Tuesday, October 11, 2005

W&G Whee!

If you haven't seen Wallace & Gromit: The Curse of the Were-Rabbit yet, then stop what you're doing- I mean it, stop right now- go and see it. Best animated film of the year if you ask me. You weren't asking me? Oh, OK, well I'm tellin' ya then. Solid storytelling, great characters (Victor Quartermain is ingenious), cute bunnies and cheese! I won't ruin the story for you, though. Oh, and the Madagascar Penguins short was a fun ride, as well. Very tight and clever short story telling. Nice work there as well. That one might be on a track to an Oscar nomination.

Only two disappointments, but neither of them is with the film. First yesterday morning the Aardman warehouse burned to the ground destroying much of their history and collections of sets, puppets, etc. The actual production facilities were untouched, so that's a good thing. But it's kinda sad to think that the original set for Wallace's kitchen is gone :o( But Nick Park had the right response. He said in light of other recent tragedies around the world where thousands have lost their lives and their entire worldy possessions, losing some old sets and puppets wasn't the biggest thing in the world. Bully for you, Mr. Park for having your head on straight!

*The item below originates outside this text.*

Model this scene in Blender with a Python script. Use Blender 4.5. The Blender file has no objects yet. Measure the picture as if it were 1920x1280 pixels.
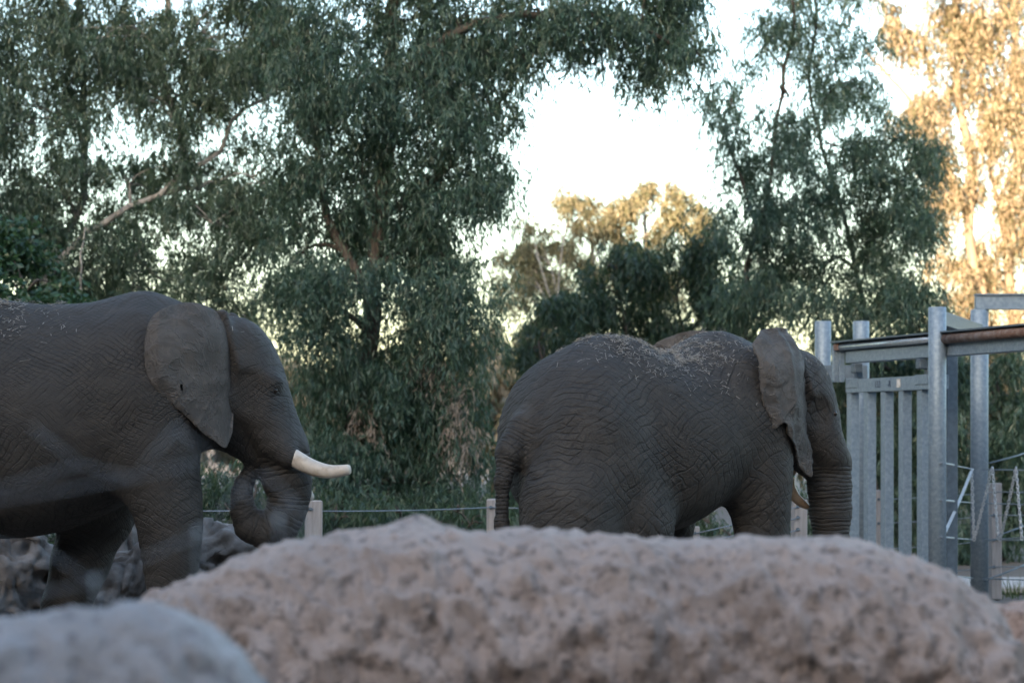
import bpy, math, random
import numpy as np
from mathutils import Vector, Matrix

R_ = math.radians
rng = np.random.default_rng(7)
random.seed(7)
sc = bpy.context.scene
col = sc.collection

# ------------------------------------------------------------------ camera, sky, sun, exposure
FPX, HC, HZ = 4575.0, 1.85, 815.0          # focal length in photo pixels, eye height, horizon row
cam = bpy.data.cameras.new('camera')
cam.sensor_width = 36.0
cam.lens = FPX / 1920 * 36
cam.shift_y = (HZ - 640) / 1920
cam.clip_start, cam.clip_end = 0.1, 3000
cam.dof.use_dof = True
cam.dof.focus_distance = 16.3
cam.dof.aperture_fstop = 2.9
camo = bpy.data.objects.new('camera', cam)
camo.location = (0, 0, HC)
camo.rotation_euler = (R_(90), 0, 0)
col.objects.link(camo)
sc.camera = camo

SUN_EL, SUN_AZ = R_(9.6), R_(205)          # azimuth clockwise from +Y (view direction): low sun behind the viewer's left shoulder
world = bpy.data.worlds.new('World')
sc.world = world
world.use_nodes = True
wn = world.node_tree.nodes
sky = wn.new('ShaderNodeTexSky')
sky.sky_type = 'NISHITA'
sky.sun_disc = False
sky.sun_elevation = SUN_EL
sky.sun_rotation = SUN_AZ
sky.dust_density = 2.0
sky.air_density = 0.9
sky.ozone_density = 0.8
wn['Background'].inputs['Strength'].default_value = 0.15
world.node_tree.links.new(sky.outputs['Color'], wn['Background'].inputs['Color'])

sd = bpy.data.lights.new('sun', 'SUN')
sd.energy = 5.0
sd.angle = R_(0.6)
sd.color = (1.0, 0.70, 0.44)
suno = bpy.data.objects.new('sun', sd)
to_sun = Vector((math.sin(SUN_AZ) * math.cos(SUN_EL), math.cos(SUN_AZ) * math.cos(SUN_EL), math.sin(SUN_EL)))
suno.rotation_euler = to_sun.to_track_quat('Z', 'Y').to_euler()
suno.location = (0, -20, 40)
col.objects.link(suno)

sc.view_settings.view_transform = 'Standard'
sc.view_settings.look = 'None'
sc.view_settings.exposure = 2.45
sc.view_settings.gamma = 1.0
sc.view_settings.use_curve_mapping = False
sc.render.engine = 'CYCLES'
sc.cycles.use_denoising = True
sc.cycles.max_bounces = 6
sc.cycles.transparent_max_bounces = 4

# ------------------------------------------------------------------ helpers
def W(px, py, d):
    """world point seen at photo pixel (px, py) at depth d"""
    return Vector(((px - 960) / FPX * d, d, HC - (py - HZ) / FPX * d))

def tag(o, label=None, cat=None, group=None, kind=None):
    if label: o['label'] = label
    if cat: o['category'] = cat
    if group: o['group'] = group
    if kind: o['kind'] = kind
    return o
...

Second, the film topped the US theatrical weekend charts, but at only $16.1 mil scored a bit less than the Corpse Bride's opening take. I still like CB a lot, but W&G is a substantially stronger film overall. Hopefully strong word of mouth turns W&G into a bit of a long run hit. Even so I'm sure Aardman and Dreamworks aren't going to fret over it. W&G have such a huge international following that it's very likely that the international till for W&G will be bigger than the US domestic pull.
Some killer animation in W&G that really got me excited were the first few scenes of Laddy Tottington. The animators did a great job of carrying that kinda rich ditzy dame character into the poses and animation. The way she held her hands, the way she kind walked a little tilted and sideways after Victor at times- good stuff! Also look for the scene when Victor wants to box with Wallace. His animation there is hysterical! It's further reinforcement of my belief that it's not the technical execution of details in a scene that makes it great but the very foundational ideas that hit the pose or the gesture in such a clear and recognizable way that shows the true power of animation. Nailing the technical details sure helps, but it cannot hold a candle to great imaginative ideas in pose and timing. Long live great ideas shown out in fantastic poses and sharp timing!

"Look at my wife's brassicas... ravaged in the night." Classic. Go see it. Why are you still reading this blog? Go!!!


Lars van Schagen said...

i'm going to see it wednesday. and hearing you also giving it good ratings is making me wanna go even more...

greetings Lars

Anonymous said...

Saw it over the weekend with my kids. I haven't laughed so hard in a film in a long time!
I like the way they didn't hide all the fingerprints in the clay. Love that human touch, you know? Like a Rodin sculpture.
For awhile, I was wondering if they could keep the plot going for the full 90 minutes (or however long it was), but they put in some nice twists, and great character development.
a friend of mine complained that they re-used a couple of gags from "Close Shave", but they pulled them off better here, so I forgave them that.
Go! Laugh! Now!

- T

Anonymous said...

I thought the part where the bad dog took out his turqoise daisy wallet to aid the further flight of the plane was hilarious! That was so unexpected! Glad to hear you enjoyed the animation Keith. :)

Anonymous said...

watched an interview with nick park and was amazed to find out that they had used a bit of help from CG, he let us stew for a bit, letting us guess. I found out but maybe you dont so i wont tell you. Its simply amazing, I love all their stuff.